The new bill would require internet companies to provide information to the election commission about who is paying for online ads.
The content and purchasers of the Russia-linked ads that ran on Facebook and Google in 2016 “are a mystery to the public because of outdated laws that have failed to keep up with evolving technology,” Ms. Klobuchar and Mr. Warner said.
The regulatory pressure comes at a particularly trying time for Google, Facebook and other tech giants. The companies, once celebrated as benevolent drivers of innovation and economic growth, are facing mounting criticism on both sides of the Atlantic for complex tax avoidance efforts, the hosting of pages used in sex trafficking, lax
privacy protections and increasing monopoly power.
In response, they have ramped up lobbying and public relations campaigns, with Facebook’s chief operating officer, Sheryl Sandberg, last week whirring through Washington on an apology tour and charm offensive.
Yet government officials working on the investigations into the Russian-funded ads and the efforts to enact stricter disclosure requirements say Facebook and Google have been less than enthusiastic partners.
Photo
Sheryl Sandberg, Facebook’s chief operating officer, back left, with Representative Tony Cárdenas, Democrat of California, last week in Washington. Credit Drew Angerer/Getty Images
After initially resisting requests to turn over Russian-linked ads, Facebook has provided them to a congressional committee investigating Russian meddling in the 2016 election. But Google has yet to do so, and neither company has made the ads public.
And in the weeks leading up to the introduction of the Klobuchar-Warner-McCain bill, Facebook told congressional aides that it is too difficult to figure out if an ad is political or commercial because candidates are often changing messages and topics. The company added that with the sheer number of ads on the site, the engineering involved in identifying political ads would be extremely challenging.
When the Federal Election Commission moved to strengthen its online disclaimer requirements in 2011 and again last year, the companies either ignored requests for input or suggested that new rules could “stand in the way of innovation,” as Facebook asserted in a 2011 comment to the commission.
Around that time, both companies paid Perkins Coie to seek exemptions from the election commission to one of the few election rules that do apply to online political activity — that political ads placed on third-party websites contain disclaimers revealing who paid for them. The exemption requests, written by Mr.
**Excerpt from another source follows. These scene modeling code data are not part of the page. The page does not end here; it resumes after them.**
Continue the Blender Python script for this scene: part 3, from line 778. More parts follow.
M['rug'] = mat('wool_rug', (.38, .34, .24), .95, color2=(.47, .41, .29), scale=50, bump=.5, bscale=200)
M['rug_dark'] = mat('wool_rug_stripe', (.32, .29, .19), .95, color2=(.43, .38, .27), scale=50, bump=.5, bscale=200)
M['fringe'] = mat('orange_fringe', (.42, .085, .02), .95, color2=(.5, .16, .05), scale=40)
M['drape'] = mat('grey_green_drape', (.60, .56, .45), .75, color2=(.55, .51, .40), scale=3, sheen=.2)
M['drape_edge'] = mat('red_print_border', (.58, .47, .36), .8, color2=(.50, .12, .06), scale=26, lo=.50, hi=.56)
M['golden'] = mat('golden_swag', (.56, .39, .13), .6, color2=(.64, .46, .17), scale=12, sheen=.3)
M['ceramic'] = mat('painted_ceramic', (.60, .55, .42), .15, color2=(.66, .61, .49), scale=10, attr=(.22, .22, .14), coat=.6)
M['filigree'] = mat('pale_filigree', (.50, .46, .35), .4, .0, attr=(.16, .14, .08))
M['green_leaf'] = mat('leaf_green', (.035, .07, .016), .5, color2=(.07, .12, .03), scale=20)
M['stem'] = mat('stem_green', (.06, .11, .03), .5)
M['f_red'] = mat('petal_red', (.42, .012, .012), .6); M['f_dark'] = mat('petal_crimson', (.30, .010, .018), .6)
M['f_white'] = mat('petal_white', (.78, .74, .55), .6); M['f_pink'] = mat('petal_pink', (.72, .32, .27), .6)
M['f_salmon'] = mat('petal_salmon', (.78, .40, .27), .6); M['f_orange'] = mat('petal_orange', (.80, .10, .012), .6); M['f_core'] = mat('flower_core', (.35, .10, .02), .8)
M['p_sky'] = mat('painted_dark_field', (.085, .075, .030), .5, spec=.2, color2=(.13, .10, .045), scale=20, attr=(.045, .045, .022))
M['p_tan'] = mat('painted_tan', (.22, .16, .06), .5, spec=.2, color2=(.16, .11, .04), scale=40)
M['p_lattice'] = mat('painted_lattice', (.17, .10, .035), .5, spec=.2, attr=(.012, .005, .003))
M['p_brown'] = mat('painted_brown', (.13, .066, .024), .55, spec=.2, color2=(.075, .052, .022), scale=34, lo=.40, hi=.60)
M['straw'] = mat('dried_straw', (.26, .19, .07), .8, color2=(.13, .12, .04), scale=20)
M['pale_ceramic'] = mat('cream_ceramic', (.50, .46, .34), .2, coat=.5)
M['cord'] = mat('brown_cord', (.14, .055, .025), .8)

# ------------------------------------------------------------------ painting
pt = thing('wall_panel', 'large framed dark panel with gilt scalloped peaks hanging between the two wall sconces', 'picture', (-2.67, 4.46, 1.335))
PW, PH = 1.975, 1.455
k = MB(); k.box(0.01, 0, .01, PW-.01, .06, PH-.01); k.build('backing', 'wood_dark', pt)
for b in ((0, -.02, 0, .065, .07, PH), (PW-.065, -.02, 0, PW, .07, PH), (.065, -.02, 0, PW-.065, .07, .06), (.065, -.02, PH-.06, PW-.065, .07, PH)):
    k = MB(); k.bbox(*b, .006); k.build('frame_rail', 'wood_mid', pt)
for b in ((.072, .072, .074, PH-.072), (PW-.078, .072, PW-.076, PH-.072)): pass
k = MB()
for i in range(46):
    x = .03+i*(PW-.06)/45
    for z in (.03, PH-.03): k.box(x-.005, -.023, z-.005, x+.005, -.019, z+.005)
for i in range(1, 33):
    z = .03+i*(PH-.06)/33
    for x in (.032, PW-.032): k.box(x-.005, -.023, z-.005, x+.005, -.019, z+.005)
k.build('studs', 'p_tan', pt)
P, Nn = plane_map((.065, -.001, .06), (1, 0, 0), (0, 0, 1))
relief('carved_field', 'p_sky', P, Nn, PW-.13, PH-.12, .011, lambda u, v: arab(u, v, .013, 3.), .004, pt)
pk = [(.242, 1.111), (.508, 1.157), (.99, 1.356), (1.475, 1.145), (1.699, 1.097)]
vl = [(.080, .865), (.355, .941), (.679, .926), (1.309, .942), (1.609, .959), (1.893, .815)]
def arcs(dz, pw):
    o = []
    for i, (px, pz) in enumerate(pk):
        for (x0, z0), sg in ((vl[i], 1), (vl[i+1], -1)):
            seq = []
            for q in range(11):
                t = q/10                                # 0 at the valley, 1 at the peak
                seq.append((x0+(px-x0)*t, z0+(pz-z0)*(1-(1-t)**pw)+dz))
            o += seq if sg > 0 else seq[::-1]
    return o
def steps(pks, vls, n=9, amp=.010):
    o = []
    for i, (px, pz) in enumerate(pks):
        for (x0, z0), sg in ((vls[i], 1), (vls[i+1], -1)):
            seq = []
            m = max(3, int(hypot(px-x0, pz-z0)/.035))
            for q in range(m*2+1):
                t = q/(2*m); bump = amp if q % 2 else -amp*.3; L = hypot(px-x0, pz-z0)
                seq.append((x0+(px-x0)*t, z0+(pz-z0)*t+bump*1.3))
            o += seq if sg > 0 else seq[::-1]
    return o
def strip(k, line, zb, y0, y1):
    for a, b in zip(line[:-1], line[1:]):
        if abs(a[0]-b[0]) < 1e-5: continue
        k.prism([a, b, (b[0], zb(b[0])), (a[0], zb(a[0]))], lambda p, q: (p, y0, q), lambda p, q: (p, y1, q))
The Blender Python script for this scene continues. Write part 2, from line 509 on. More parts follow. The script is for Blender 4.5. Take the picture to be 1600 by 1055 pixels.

Elias, the head of Perkins Coie’s political law practice, argued that it was impractical to require disclaimers on ads the size of those then being offered on Google and Facebook.
While the election commission approved Google’s request, which was submitted in 2010, by a 4-to-2 vote, it deadlocked 3 to 3 on Facebook’s request, which was submitted the next year. Facebook nonetheless proceeded as if it was exempt from the disclaimer requirement, declining to mandate that political advertisements on its platform list their sponsors.
Such disclaimers and other disclosure requirements might have helped deter the Russian-funded ads and other online efforts to meddle in the election, say advocates for stricter campaign finance rules. Mr. Elias went on to help lead research into Russian efforts to help Donald J. Trump and damage Mrs. Clinton during the 2016 presidential campaign.
It was “kind of like the chickens coming home to roost,” said Ms. Ravel, the former commissioner.
She argued that since Facebook was not granted an exemption to the disclaimer requirements, it should have required advertisements to include disclaimers for the past half-dozen years. But referring to Mr. Elias, she said that “the savvy political insiders understand that there is not going to be any enforcement from the F.E.C.” because the commission has frequently deadlocked along partisan lines over enforcement matters in recent years.
Mr. Elias rejected suggestions that he helped Russia hurt Mrs. Clinton.
“Russia found a number of ways to aid Donald Trump and hurt Hillary Clinton, and the F.E.C. disclaimers would not have stopped them,” he said. The ads in question would not have required the disclaimers, he said, because — according to Facebook — they did not explicitly mention Mr. Trump, Mrs. Clinton or the election. In a blog post, Facebook wrote that the ads focused on amplifying “divisive social and political messages across the ideological spectrum, touching on topics from L.G.B.T. matters to race issues to immigration to gun rights.”
Citing United States intelligence findings that Russia was behind the hacking and dissemination of damaging emails from the Democratic National Committee in 2016, Mr. Elias said, “The Russians were willing to break the law to help Donald Trump. I doubt the F.E.C. disclaimers were going to be the straw that broke the camel’s back.”
Critics are not accepting that. Google and Facebook had ample opportunity to work with the Federal Election Commission to devise and put in place effective and practical disclaimer rules, “but they were silent,” said Lawrence M. Noble, a former general counsel for the election commission who now serves in that position with the Campaign Legal Center, a nonprofit that pushes for stricter rules governing money in politics.
“And they are still trying to avoid regulation,” Mr. Noble said.
A Facebook official said that the company would submit comments to the election commission as it considers tightening its disclaimer rules.
And the company’s vice president for United States public policy, Erin Egan, said, “We look forward to continuing the conversation with lawmakers as we work toward a legislative solution” to “achieve transparency in political advertising.”
She pointed out that the company had enacted new policies to self-police its ads, which Facebook asserted in a company blog post “would have caught these malicious actors faster and prevented more improper ads from running” in 2016.
Riva Sciuto, a Google spokeswoman, said that strict ads policies, including limits on political-ad targeting and prohibitions on targeting based on race and religion, already exist at Google. But the company is “taking a deeper look to investigate attempts to abuse our systems, working with researchers and other companies, and will provide assistance to ongoing inquiries.”